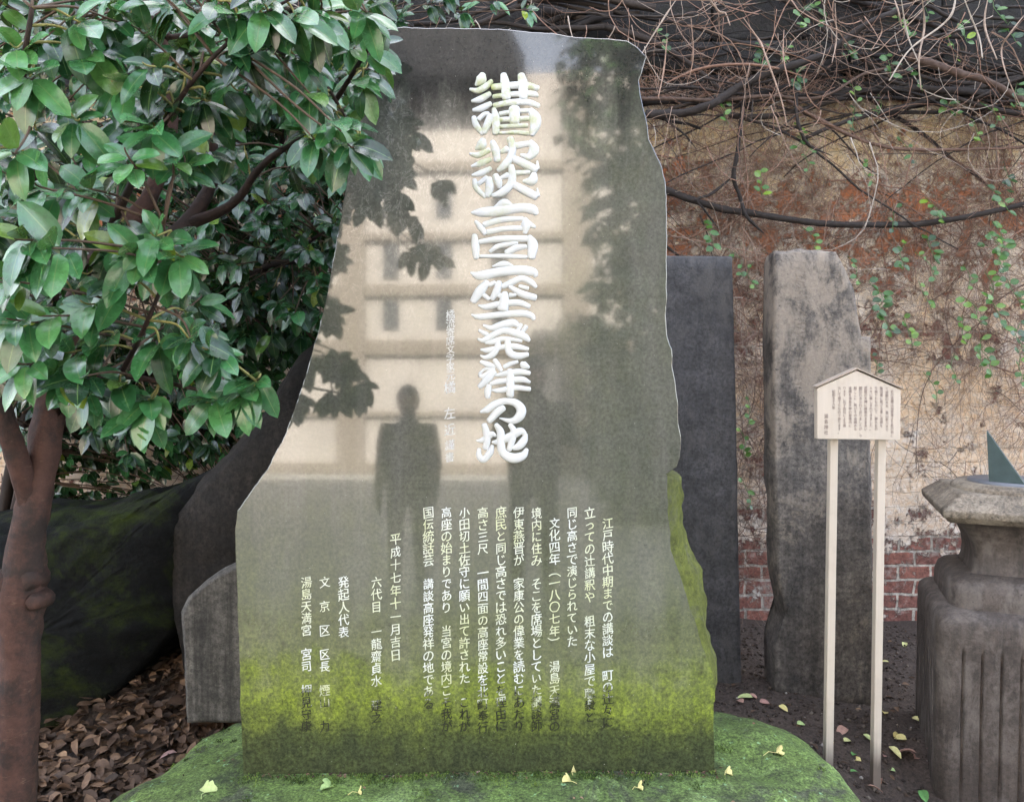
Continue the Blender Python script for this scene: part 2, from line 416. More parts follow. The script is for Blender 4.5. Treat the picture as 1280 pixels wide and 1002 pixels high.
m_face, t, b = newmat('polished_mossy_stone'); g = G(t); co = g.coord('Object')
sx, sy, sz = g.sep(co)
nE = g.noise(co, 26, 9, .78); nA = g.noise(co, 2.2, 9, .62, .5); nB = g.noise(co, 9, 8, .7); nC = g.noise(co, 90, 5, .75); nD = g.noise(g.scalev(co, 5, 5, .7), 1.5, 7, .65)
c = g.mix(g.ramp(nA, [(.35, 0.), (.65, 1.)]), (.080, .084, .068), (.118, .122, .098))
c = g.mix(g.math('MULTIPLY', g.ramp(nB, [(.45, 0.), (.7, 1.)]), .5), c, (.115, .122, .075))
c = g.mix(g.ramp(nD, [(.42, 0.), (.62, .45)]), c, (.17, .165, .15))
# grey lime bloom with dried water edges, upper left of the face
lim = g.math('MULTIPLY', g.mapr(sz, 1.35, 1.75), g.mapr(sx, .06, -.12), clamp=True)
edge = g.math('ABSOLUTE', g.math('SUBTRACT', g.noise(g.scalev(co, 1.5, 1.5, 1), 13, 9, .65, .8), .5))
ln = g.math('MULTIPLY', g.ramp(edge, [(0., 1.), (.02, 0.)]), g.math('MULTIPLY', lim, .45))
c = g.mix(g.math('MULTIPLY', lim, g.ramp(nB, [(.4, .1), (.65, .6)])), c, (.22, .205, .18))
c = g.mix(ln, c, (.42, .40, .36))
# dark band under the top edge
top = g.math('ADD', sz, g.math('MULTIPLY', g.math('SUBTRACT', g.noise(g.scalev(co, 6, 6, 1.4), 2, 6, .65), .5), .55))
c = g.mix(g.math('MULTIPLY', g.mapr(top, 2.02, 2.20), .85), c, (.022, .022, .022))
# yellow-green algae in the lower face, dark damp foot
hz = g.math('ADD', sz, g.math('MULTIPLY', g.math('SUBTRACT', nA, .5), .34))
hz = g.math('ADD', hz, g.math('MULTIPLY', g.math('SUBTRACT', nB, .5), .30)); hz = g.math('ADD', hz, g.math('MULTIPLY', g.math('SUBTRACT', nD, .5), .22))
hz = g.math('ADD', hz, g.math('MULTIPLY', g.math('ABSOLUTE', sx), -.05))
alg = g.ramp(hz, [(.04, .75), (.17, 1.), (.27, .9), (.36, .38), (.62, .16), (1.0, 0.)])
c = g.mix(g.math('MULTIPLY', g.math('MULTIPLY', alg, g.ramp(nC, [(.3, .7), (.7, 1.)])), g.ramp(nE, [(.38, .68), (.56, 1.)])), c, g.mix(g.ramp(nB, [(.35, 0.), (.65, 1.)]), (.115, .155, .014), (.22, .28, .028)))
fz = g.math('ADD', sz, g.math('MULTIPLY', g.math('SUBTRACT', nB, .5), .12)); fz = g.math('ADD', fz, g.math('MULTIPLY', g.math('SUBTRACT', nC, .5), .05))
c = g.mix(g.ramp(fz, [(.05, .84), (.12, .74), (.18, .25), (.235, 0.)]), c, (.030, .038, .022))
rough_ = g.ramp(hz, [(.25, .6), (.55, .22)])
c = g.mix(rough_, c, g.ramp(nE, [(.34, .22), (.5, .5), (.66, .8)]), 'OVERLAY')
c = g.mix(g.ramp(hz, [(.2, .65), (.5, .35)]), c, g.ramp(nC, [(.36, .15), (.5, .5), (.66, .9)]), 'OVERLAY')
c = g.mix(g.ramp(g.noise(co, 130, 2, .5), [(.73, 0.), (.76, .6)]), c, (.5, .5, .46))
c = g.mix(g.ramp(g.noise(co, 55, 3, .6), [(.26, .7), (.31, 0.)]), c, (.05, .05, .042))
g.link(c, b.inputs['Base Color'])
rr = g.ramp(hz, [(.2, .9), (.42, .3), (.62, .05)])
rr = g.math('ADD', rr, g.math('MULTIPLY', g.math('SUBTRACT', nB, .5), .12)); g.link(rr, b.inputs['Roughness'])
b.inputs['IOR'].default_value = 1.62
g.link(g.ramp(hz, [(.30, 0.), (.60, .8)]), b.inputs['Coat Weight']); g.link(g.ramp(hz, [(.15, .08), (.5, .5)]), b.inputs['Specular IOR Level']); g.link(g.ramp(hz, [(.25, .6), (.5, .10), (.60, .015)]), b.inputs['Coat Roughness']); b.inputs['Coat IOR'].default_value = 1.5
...
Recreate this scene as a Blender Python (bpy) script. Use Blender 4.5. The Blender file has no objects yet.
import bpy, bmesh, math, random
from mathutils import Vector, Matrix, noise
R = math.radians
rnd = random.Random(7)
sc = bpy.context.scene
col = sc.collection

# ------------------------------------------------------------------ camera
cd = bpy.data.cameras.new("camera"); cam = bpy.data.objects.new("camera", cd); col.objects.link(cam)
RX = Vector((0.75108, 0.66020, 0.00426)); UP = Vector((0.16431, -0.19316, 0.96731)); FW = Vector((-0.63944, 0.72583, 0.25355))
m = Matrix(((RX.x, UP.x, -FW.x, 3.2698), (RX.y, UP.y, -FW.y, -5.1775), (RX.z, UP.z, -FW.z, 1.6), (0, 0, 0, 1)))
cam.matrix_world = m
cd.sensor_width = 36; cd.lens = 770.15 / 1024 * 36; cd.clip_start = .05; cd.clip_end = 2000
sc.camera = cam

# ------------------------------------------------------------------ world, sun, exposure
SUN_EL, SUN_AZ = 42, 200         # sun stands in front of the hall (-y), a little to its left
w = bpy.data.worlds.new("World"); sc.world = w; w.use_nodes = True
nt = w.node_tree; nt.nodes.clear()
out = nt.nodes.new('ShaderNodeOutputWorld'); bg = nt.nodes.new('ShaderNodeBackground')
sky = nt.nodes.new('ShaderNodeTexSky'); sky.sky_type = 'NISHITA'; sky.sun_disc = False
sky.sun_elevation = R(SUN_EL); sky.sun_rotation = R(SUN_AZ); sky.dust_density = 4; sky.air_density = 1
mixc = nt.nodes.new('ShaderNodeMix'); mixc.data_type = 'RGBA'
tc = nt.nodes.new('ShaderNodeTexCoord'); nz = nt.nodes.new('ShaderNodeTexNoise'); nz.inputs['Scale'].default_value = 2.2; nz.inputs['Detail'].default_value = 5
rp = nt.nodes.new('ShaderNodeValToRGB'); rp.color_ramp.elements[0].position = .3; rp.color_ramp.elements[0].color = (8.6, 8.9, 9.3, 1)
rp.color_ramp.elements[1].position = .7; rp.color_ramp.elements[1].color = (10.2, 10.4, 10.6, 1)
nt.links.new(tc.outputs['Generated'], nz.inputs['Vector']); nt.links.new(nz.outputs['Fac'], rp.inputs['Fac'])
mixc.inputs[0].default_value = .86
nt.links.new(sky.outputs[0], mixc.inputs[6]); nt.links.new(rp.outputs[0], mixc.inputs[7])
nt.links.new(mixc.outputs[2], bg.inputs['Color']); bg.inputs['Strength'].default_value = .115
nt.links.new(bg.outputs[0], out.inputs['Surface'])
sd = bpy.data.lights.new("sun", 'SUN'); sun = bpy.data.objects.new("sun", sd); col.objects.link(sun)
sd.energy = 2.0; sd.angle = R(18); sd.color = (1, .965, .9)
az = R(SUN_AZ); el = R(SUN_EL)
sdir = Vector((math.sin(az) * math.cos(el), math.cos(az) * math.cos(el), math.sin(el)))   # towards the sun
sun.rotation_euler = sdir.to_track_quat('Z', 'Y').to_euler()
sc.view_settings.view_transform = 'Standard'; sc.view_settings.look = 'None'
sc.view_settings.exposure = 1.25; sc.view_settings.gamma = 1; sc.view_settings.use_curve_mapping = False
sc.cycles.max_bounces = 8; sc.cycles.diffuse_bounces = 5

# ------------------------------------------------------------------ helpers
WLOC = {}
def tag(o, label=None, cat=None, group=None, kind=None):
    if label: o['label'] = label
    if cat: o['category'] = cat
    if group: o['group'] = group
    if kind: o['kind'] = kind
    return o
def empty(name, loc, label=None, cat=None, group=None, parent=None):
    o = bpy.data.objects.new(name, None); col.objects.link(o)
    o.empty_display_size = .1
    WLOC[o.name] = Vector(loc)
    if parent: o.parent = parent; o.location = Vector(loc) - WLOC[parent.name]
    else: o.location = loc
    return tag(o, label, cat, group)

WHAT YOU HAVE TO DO
Give again, word for word, the lines starting at the line that has "Continue the Blender" and ending at the line that has "6, .65), .5), .55))", with both of those lines included and nothing else.

ANSWER TO THIS PROBLEM
Continue the Blender Python script for this scene: part 2, from line 416. More parts follow. The script is for Blender 4.5. Treat the picture as 1280 pixels wide and 1002 pixels high.
m_face, t, b = newmat('polished_mossy_stone'); g = G(t); co = g.coord('Object')
sx, sy, sz = g.sep(co)
nE = g.noise(co, 26, 9, .78); nA = g.noise(co, 2.2, 9, .62, .5); nB = g.noise(co, 9, 8, .7); nC = g.noise(co, 90, 5, .75); nD = g.noise(g.scalev(co, 5, 5, .7), 1.5, 7, .65)
c = g.mix(g.ramp(nA, [(.35, 0.), (.65, 1.)]), (.080, .084, .068), (.118, .122, .098))
c = g.mix(g.math('MULTIPLY', g.ramp(nB, [(.45, 0.), (.7, 1.)]), .5), c, (.115, .122, .075))
c = g.mix(g.ramp(nD, [(.42, 0.), (.62, .45)]), c, (.17, .165, .15))
# grey lime bloom with dried water edges, upper left of the face
lim = g.math('MULTIPLY', g.mapr(sz, 1.35, 1.75), g.mapr(sx, .06, -.12), clamp=True)
edge = g.math('ABSOLUTE', g.math('SUBTRACT', g.noise(g.scalev(co, 1.5, 1.5, 1), 13, 9, .65, .8), .5))
ln = g.math('MULTIPLY', g.ramp(edge, [(0., 1.), (.02, 0.)]), g.math('MULTIPLY', lim, .45))
c = g.mix(g.math('MULTIPLY', lim, g.ramp(nB, [(.4, .1), (.65, .6)])), c, (.22, .205, .18))
c = g.mix(ln, c, (.42, .40, .36))
# dark band under the top edge
top = g.math('ADD', sz, g.math('MULTIPLY', g.math('SUBTRACT', g.noise(g.scalev(co, 6, 6, 1.4), 2, 6, .65), .5), .55))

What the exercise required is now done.